An hour later, Johnson ran 15.67 to convincingly down Batman and one-lap expert Sean Wroe in the 150m.

Wroe was favoured to turn the tables in the 300m, leading for much of the race before fading in the closing stages to finish third behind Johnson (33.11) and Batman (33.19).

Johnson joked afterwards that it was likely to be his last ever 300m race.

The strong field for the three sprint races also included 2004 Olympic 4x400m relay silver medallists Clinton Hill and Mark Ormrod.

Rising Queensland sprint star Sally McLellan won the women’s 60m and 150m races.

But she was could not stay with Lauren Hewitt in the 300m as the Victorian clocked a winning time of 38.34 with McLellan second in 38.65.

Martin Dent was a convincing winner of the men’s 5,000m at the national A-Series meet.

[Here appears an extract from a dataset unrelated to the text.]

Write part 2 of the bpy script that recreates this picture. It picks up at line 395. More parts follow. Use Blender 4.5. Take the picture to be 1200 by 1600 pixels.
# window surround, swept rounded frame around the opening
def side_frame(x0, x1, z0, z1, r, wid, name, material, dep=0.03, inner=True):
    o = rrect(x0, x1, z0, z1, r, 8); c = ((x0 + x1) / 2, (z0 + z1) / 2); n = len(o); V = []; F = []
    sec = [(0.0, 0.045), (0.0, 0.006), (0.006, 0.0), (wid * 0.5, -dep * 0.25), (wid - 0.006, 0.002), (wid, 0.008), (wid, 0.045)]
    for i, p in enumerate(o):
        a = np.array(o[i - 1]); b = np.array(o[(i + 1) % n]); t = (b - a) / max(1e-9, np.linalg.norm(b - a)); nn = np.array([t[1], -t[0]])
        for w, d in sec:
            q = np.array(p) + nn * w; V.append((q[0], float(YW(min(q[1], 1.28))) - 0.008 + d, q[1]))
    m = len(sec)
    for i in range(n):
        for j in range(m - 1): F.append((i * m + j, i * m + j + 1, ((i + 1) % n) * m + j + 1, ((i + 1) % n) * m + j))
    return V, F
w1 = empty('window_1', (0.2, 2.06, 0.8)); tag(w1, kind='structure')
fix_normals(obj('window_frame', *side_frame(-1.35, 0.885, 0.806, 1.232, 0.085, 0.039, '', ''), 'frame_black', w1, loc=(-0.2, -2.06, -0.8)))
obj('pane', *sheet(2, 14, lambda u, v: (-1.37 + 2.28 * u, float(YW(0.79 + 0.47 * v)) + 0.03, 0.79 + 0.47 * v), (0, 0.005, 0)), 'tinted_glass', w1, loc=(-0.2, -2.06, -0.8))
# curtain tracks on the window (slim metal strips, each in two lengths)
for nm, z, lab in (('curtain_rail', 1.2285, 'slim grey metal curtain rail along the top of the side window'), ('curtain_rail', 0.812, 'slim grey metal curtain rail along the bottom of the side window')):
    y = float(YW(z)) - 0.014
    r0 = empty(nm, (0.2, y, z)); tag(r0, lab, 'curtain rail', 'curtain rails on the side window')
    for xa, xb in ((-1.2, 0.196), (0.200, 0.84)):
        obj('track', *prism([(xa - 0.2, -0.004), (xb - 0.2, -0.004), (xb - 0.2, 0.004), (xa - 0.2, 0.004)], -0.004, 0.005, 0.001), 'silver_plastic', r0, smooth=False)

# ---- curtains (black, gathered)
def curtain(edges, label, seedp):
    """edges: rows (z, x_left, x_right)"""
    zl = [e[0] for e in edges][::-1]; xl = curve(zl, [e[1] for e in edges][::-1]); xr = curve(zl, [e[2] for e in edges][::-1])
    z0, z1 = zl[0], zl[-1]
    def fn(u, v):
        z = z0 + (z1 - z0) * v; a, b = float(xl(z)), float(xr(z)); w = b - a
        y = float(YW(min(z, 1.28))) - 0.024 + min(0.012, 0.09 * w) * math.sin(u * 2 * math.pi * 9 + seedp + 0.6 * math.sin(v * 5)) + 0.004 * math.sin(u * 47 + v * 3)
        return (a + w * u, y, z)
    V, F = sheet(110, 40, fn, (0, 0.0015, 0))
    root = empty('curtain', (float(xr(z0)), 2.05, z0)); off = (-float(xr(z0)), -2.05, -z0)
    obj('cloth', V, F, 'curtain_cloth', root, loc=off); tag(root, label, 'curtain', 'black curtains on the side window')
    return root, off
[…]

Dent controlled the race and won in 13 minutes 55.81 seconds, with David McNeill a distant second in 14:08.72.

In other action, Jeffrey Riseley won the men’s 800m in 1:50.90 and Mark Tucker won the men’s 1,500m in 3:46.38.

Earlier in the day, local favourite Nathan Deakes set a world record in the men’s 50km walk in the national championships race on the Geelong waterfront.

Deakes clocked 3 hours, 35 minutes and 47 seconds, slashing 16 seconds off the world mark set by Polish race walking legend Robert Korzeniowski in 2003.

AAP

kk, is M/Dent doing the 5k now? What about the steeple?
The 8 & 15 events looked very average!

When/is Johnson going to tackle the 400?

Why the odd distances? :confused:

60, 150 and 300’s are becoming more popular here it seems. I personally dont mind such a thing. 600’s 1000’s and mile races could be done more often too i recon!
If your not yet ready for a 200, but want to test how your speed endurance is going, a 150 is a good distance for a 200 runner and a 300 is for a 400m runner. It lets you run the whole way at speed without blowing up as maybe yet your training is not far enough along to warrent full race distance?